In fact, they might be generating even more interest income from the savings they have in their account due to higher interest rates, which in turn is supporting consumer demand, says Smith.

“So we’re not really seeing the bite that central banks may have expected from higher interest rates,” he adds.

Funding short-, medium- and long-term needs

Brad Jesson, a principal in the Family Office Advisory at Northwood Family Office Ltd. in Toronto, says it is hard to try and “time the markets” because it is impossible to predict factors such as where inflation or interest rates are going to trend, or when or if a particular jurisdiction might be heading into a recession.

Therefore, it is most important that individual investment portfolios, including the cash allocation within that portfolio, be set up to reflect personal goals and aspirations.

“We create a balance sheet for our families and we match their assets, which are predominantly their investments, with their liabilities. Those liabilities are goals as to what is required to fund them over the next year, five years or even 10 years,” Jesson explains.

“We recommend clients hold cash for any goals, or liabilities, that need to be funded within the next year, as this provides them certainty that the funds will be there when needed. If markets were to shift during the year, they are not concerned, as the cash to fund their annual goals has been set aside,” says Jesson.

“That could be 5 per cent for some people, or it could be much higher for others, depending on their near-term goals,” he notes.

If the financial goals for which investors require funds are not immediate – say between one and five years – they can invest more into short-term fixed income investments that are typically capable of providing higher returns than cash. In some instances, depending on the strategy involved, a portion of the fixed income return is treated as tax-advantageous capital gains, says Jesson.

If an investor’s remaining portfolio is earmarked for funding longer-term goals spanning over five years or more, they may opt to allocate these funds into risk assets like equities or alternatives.

With their short-term goals adequately funded, they can sleep easier at night knowing they can hold onto these investments and withstand any market volatility that may arise due to factors such as economic or political instability, he says.

Jesson said his firm’s approach is that if an investor is holding excess cash and fixed income that is not required over the next five to ten years, they can contemplate deploying these funds into riskier assets over the longer term.

‘The market is never going to give you the all-clear’ to reallocate cash

When holding on to what the investor perceives as excess cash “the market is never going to give you the all-clear” to disperse that cash into other investments, says Smith.

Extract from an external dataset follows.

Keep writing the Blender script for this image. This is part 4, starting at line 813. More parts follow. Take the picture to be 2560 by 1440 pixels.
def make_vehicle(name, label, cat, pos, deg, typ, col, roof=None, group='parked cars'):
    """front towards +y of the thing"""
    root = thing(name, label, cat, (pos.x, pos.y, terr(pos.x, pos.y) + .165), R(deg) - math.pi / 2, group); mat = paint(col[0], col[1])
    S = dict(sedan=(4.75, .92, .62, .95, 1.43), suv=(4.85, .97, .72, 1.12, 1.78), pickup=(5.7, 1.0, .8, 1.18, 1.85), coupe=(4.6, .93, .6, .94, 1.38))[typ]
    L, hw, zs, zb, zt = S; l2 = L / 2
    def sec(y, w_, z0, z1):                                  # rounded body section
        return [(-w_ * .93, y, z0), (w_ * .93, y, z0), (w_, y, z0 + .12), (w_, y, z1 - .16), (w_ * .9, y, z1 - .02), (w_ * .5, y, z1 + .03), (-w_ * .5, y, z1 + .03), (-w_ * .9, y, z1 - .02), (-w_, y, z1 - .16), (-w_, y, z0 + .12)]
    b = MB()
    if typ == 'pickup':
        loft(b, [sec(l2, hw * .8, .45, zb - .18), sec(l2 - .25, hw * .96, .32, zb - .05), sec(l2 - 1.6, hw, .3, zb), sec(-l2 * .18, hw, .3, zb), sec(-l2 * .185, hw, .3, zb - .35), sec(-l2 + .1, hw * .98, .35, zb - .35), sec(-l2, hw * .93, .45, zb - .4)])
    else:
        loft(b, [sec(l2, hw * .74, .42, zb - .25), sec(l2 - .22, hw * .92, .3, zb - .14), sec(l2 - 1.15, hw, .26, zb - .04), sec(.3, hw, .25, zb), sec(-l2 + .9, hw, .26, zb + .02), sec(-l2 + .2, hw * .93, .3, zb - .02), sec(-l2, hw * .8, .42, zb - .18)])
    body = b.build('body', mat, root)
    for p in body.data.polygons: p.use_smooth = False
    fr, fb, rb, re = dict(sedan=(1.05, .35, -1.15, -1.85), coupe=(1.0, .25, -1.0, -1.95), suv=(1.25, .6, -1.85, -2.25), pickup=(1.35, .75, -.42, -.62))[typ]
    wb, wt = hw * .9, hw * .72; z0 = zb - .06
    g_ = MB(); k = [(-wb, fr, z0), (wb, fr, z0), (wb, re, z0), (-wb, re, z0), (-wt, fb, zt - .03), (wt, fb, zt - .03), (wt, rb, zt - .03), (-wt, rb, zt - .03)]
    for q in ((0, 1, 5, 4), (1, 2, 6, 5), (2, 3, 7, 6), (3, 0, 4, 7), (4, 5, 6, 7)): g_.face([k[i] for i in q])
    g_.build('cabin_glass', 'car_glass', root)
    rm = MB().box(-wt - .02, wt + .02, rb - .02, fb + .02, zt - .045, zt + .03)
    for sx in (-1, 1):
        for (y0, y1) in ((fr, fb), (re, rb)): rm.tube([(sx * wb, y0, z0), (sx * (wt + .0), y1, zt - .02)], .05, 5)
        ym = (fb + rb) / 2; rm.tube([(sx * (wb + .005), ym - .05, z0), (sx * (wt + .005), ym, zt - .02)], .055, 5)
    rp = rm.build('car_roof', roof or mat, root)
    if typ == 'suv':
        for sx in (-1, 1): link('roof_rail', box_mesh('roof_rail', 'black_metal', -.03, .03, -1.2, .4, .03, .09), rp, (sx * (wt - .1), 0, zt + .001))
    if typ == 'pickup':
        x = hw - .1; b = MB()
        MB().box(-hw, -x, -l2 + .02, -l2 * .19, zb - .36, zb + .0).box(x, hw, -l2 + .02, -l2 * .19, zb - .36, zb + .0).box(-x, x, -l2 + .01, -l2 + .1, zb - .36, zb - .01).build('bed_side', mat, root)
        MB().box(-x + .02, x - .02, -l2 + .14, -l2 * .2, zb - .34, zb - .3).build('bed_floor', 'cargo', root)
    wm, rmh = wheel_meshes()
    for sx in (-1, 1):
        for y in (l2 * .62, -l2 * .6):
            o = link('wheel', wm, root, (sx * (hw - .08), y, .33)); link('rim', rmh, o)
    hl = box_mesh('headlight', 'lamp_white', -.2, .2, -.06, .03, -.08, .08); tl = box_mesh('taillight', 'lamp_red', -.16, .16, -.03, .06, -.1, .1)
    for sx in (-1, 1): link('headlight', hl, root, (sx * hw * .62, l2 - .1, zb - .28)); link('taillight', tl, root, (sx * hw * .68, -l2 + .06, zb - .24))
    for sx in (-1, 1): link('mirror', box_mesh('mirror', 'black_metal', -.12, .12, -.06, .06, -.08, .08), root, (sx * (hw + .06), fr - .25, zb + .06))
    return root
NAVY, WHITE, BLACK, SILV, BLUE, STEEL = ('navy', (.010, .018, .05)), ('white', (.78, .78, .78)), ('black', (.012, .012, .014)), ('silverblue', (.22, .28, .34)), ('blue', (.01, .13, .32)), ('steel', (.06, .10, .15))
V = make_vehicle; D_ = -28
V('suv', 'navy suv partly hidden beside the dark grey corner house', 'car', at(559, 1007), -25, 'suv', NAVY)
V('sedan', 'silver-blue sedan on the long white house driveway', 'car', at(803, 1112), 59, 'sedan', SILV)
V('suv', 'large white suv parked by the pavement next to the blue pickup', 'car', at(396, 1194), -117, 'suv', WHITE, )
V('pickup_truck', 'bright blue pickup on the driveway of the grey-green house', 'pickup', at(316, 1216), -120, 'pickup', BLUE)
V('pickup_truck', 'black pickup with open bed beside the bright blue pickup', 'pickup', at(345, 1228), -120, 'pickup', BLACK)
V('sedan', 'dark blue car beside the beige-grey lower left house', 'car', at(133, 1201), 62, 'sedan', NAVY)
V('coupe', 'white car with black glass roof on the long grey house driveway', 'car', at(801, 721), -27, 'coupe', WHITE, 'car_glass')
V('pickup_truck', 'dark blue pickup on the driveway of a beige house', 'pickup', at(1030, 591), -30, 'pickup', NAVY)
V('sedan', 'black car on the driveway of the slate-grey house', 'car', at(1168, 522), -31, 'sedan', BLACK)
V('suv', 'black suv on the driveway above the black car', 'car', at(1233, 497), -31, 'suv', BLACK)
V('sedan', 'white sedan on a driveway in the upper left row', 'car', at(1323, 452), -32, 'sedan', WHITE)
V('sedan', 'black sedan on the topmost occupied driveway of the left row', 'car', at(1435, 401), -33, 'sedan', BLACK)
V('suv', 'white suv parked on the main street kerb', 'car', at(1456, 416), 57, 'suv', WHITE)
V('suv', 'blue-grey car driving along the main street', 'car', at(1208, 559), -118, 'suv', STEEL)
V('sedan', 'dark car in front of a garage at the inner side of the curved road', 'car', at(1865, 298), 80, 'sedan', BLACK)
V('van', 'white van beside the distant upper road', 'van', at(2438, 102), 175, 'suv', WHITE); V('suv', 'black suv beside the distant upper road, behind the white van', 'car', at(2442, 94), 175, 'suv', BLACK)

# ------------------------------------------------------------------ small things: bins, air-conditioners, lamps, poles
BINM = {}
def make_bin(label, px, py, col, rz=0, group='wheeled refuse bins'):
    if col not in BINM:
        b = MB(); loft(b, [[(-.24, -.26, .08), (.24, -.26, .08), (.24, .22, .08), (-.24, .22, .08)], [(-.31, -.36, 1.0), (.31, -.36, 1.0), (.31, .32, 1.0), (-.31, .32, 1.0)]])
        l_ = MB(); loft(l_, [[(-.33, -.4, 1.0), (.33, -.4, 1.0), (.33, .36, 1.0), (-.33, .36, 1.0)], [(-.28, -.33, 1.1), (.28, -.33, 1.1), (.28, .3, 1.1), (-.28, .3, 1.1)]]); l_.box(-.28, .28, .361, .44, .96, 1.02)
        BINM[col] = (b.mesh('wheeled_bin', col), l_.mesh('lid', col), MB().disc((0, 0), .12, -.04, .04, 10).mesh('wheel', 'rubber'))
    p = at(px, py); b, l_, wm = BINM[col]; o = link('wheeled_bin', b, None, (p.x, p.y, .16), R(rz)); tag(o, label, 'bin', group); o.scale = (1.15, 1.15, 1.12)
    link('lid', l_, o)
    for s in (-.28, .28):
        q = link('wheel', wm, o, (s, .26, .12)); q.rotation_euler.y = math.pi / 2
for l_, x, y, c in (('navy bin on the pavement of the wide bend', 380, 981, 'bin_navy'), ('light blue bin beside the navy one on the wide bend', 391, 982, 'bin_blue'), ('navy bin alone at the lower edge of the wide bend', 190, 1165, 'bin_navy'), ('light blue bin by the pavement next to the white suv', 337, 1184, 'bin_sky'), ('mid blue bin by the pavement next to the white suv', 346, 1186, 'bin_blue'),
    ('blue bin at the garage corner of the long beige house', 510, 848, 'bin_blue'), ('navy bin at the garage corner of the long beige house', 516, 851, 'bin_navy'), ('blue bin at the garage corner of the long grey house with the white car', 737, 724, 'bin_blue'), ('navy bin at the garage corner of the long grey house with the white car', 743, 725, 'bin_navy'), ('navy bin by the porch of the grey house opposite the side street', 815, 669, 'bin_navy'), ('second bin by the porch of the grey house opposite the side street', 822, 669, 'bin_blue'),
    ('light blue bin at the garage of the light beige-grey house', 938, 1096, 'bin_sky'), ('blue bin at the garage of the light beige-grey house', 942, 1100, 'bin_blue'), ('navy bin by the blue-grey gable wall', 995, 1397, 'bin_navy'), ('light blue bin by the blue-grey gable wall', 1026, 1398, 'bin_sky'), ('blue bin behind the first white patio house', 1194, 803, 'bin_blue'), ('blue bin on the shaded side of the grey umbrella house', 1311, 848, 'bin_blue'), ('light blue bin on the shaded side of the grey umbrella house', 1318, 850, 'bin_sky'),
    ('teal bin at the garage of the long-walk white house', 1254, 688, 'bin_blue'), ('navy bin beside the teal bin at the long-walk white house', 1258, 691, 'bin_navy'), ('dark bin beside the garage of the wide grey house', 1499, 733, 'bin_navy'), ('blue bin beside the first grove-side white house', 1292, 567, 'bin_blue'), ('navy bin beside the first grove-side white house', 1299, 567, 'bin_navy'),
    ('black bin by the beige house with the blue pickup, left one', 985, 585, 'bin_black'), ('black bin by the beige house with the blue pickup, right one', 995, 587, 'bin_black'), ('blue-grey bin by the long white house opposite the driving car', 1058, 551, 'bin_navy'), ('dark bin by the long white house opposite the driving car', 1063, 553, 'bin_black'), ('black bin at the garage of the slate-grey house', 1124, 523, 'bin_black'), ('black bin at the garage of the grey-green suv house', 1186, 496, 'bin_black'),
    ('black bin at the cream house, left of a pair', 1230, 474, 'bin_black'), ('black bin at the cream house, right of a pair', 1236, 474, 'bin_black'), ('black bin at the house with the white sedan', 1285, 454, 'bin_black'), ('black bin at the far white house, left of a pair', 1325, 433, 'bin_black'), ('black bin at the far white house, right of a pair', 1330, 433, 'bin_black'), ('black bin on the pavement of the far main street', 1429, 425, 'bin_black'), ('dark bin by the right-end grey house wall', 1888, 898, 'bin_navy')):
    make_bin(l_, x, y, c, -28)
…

As a result, investors should always maintain a well-balanced portfolio that also includes exposure to non-cash items, including equities, fixed income, commodities and alternative strategies, he adds.

Some family offices see cryptocurrency, despite its volatility, as a hedge against fiat currency debasement. And, like gold, some see it as an alternate store of wealth.

Salzer notes that Bitcoin, which is not fiat and has no counterparty risk, is one of the only monies available today that is not issued by a government.

“But it has provided a lot of additional return that still has liquidity. It is much more liquid than stocks. It is more liquid than private equity,” he explains.